Campus & Community

Rudenstine to chair new digital arts venture

3 min read
Neil L.
President Neil L. Rudenstine has agreed to serve as chairman of a major new nonprofit organization that will develop, maintain, and distribute digital resources for the study of art, architecture, design, and related fields in the humanities. (Staff photo by Jon Chase)

Beginning to plan his post-presidential pursuits, President Neil L. Rudenstine has agreed to serve as chairman of a major new nonprofit organization that will develop, maintain, and distribute digital resources for the study of art, architecture, design, and related fields in the humanities.

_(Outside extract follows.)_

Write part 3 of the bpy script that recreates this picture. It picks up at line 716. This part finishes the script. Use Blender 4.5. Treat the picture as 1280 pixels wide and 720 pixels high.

Over time, the new venture, to be known as “ArtSTOR,” will “store” and make widely accessible very large collections of high-quality digital images and related archival and other scholarly materials. It will be sponsored by the Andrew W. Mellon Foundation, of which Rudenstine served as executive vice president from 1988 until 1991, when he was named president of Harvard.

“This is an exciting new undertaking that holds great promise for enhancing the study of the arts and humanities around the world,” Rudenstine said. “Given my own strong interests in both the future of humanistic learning and the power of new technologies to advance education and scholarship, I am looking forward with great anticipation to helping ArtSTOR flourish.”

ArtSTOR’s mission will be to facilitate the work of scholars, teachers, and students who use images as an important aspect of their work. The venture is conceived as a counterpart to JSTOR, initiated by the Mellon Foundation in 1995 to create a digital archive of many leading scholarly journals and to make them readily accessible by means of the World Wide Web.

“If you were teaching a course about a leading Renaissance painter, or writing a monograph on a particular architect,” Rudenstine said, “then ArtSTOR, in time, could offer you instantaneous online access to high-quality images of a significant proportion of the works you would inevitably want to observe and study – as well as archival and other materials that relate to those works. It’s a complicated and ambitious enterprise, but one with potentially huge benefits for scholars, teachers, and students of the arts worldwide.”

Rudenstine, whose own scholarly background is in Renaissance studies, expects to devote approximately half his professional time to the new venture, first in leading an advisory group that will guide the launch of ArtSTOR, and then as an active chairman of its board of trustees. He and his wife, Angelica, expect to live in New York City and Princeton. Meanwhile, Rudenstine is continuing to consider other possible activities as he contemplates life beyond Massachusetts Hall after June 30.